** Begin DATA SHOWN **

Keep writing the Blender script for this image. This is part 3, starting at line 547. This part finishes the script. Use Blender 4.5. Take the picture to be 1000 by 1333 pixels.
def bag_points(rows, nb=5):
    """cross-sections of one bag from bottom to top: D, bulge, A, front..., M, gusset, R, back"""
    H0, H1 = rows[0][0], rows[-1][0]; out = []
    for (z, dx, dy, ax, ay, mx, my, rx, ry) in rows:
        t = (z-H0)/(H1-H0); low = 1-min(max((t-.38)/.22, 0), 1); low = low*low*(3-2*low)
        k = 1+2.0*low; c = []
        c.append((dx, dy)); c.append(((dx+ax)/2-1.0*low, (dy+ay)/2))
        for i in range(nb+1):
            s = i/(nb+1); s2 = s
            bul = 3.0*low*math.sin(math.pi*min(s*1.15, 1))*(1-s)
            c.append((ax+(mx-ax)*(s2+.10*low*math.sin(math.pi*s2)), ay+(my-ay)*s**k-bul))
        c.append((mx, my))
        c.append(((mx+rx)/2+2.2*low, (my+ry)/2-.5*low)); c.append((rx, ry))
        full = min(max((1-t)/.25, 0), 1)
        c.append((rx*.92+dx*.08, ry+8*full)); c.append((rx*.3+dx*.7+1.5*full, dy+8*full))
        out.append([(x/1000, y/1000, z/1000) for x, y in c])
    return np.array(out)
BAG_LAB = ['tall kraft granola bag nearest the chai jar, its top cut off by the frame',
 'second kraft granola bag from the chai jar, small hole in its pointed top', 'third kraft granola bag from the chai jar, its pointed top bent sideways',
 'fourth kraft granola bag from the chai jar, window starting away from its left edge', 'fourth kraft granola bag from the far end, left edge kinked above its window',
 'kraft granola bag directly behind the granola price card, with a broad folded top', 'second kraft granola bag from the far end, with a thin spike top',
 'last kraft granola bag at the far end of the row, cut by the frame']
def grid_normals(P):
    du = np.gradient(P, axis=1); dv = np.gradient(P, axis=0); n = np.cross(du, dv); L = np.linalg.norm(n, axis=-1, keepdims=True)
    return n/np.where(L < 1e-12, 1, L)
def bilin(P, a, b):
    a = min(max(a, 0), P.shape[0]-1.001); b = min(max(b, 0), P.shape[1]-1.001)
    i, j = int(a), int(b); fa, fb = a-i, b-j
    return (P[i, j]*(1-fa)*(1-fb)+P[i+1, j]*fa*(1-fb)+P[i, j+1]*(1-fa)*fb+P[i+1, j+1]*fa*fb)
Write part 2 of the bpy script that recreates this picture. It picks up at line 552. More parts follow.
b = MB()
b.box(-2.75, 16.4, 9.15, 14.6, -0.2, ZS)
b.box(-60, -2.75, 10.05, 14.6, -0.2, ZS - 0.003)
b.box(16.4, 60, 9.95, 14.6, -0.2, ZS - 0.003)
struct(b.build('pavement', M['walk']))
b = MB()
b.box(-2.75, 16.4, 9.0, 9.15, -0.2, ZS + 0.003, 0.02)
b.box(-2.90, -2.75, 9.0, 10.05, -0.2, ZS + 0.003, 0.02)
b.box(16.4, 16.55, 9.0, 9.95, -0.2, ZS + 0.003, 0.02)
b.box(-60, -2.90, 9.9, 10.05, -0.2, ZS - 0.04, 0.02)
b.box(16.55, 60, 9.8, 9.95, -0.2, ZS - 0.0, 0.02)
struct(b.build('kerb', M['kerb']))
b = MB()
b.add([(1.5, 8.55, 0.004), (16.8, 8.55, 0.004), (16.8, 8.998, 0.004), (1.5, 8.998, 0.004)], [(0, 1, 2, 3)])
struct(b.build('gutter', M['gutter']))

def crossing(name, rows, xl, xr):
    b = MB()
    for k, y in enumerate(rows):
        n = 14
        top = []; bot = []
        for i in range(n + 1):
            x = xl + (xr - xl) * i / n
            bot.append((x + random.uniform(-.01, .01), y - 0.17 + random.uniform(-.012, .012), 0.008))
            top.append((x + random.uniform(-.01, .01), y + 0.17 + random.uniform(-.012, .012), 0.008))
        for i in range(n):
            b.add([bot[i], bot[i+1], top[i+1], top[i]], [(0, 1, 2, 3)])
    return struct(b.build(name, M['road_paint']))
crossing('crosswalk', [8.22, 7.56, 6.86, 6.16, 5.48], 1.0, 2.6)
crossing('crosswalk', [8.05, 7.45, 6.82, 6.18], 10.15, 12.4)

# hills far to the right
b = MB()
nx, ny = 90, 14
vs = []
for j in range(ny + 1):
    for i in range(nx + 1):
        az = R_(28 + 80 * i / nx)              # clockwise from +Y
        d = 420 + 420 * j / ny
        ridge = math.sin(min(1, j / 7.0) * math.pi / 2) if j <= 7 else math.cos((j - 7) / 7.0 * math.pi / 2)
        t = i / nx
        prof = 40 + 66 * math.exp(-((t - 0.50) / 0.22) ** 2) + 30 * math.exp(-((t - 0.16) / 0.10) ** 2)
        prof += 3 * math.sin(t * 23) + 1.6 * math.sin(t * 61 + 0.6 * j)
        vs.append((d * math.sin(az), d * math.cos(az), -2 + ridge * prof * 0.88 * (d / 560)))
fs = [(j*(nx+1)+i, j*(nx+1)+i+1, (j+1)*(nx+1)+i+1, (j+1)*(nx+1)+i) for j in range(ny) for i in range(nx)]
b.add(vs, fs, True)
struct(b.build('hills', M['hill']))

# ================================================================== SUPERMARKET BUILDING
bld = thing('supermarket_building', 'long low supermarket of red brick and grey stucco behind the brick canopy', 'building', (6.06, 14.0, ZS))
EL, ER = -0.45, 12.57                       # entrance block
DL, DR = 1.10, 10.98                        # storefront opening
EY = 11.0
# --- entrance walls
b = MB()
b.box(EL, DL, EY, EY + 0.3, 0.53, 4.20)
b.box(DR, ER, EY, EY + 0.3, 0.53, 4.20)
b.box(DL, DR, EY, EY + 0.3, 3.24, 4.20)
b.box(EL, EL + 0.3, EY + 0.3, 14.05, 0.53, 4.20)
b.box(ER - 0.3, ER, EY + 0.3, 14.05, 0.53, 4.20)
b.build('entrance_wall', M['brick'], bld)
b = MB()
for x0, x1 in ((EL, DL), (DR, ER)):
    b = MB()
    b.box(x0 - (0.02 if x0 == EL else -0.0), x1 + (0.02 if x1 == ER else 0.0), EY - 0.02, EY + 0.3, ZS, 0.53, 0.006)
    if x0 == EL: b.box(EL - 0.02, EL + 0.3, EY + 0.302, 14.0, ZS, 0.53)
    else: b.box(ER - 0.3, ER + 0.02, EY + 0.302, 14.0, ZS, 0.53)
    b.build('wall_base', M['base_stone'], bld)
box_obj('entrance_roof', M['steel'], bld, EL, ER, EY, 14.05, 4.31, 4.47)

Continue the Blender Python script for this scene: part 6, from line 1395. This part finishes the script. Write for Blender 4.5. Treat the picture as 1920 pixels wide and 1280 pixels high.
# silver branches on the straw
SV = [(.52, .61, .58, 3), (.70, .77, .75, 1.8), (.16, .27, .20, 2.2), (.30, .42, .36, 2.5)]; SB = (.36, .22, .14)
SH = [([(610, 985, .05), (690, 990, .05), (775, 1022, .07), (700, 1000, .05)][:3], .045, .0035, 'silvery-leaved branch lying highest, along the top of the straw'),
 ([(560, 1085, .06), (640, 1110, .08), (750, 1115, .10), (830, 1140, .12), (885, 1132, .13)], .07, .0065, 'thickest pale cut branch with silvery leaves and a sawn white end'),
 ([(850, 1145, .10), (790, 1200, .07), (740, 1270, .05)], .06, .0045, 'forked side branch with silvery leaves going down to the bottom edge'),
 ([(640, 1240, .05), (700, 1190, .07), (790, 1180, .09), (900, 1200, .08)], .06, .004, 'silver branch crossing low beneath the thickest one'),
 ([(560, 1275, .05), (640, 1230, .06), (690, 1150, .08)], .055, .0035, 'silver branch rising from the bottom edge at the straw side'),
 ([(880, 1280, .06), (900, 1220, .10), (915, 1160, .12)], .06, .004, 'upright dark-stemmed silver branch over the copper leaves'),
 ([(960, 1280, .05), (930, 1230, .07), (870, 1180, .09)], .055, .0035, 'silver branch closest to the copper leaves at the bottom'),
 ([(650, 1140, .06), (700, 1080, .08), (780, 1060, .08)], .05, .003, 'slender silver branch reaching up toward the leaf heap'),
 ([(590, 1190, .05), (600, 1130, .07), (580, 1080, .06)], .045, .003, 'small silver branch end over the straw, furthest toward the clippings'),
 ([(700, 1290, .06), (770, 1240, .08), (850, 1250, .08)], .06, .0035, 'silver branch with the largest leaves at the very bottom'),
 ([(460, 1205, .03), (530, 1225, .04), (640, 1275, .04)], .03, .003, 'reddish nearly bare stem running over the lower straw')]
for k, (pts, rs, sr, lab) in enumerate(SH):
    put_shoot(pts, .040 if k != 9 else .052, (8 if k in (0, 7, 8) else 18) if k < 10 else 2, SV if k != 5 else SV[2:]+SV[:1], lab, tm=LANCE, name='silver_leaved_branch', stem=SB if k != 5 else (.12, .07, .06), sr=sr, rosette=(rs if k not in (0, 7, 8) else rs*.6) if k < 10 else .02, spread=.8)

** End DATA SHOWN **

Look above for the line that contains "Write part 2". Starting there, transcribe every line exactly until you have copied the line that contains "crossing('crosswalk', [8.05, 7.45, 6.82, 6.18], 10.15, 12.4)".

Write part 2 of the bpy script that recreates this picture. It picks up at line 552. More parts follow.
b = MB()
b.box(-2.75, 16.4, 9.15, 14.6, -0.2, ZS)
b.box(-60, -2.75, 10.05, 14.6, -0.2, ZS - 0.003)
b.box(16.4, 60, 9.95, 14.6, -0.2, ZS - 0.003)
struct(b.build('pavement', M['walk']))
b = MB()
b.box(-2.75, 16.4, 9.0, 9.15, -0.2, ZS + 0.003, 0.02)
b.box(-2.90, -2.75, 9.0, 10.05, -0.2, ZS + 0.003, 0.02)
b.box(16.4, 16.55, 9.0, 9.95, -0.2, ZS + 0.003, 0.02)
b.box(-60, -2.90, 9.9, 10.05, -0.2, ZS - 0.04, 0.02)
b.box(16.55, 60, 9.8, 9.95, -0.2, ZS - 0.0, 0.02)
struct(b.build('kerb', M['kerb']))
b = MB()
b.add([(1.5, 8.55, 0.004), (16.8, 8.55, 0.004), (16.8, 8.998, 0.004), (1.5, 8.998, 0.004)], [(0, 1, 2, 3)])
struct(b.build('gutter', M['gutter']))

def crossing(name, rows, xl, xr):
    b = MB()
    for k, y in enumerate(rows):
        n = 14
        top = []; bot = []
        for i in range(n + 1):
            x = xl + (xr - xl) * i / n
            bot.append((x + random.uniform(-.01, .01), y - 0.17 + random.uniform(-.012, .012), 0.008))
            top.append((x + random.uniform(-.01, .01), y + 0.17 + random.uniform(-.012, .012), 0.008))
        for i in range(n):
            b.add([bot[i], bot[i+1], top[i+1], top[i]], [(0, 1, 2, 3)])
    return struct(b.build(name, M['road_paint']))
crossing('crosswalk', [8.22, 7.56, 6.86, 6.16, 5.48], 1.0, 2.6)
crossing('crosswalk', [8.05, 7.45, 6.82, 6.18], 10.15, 12.4)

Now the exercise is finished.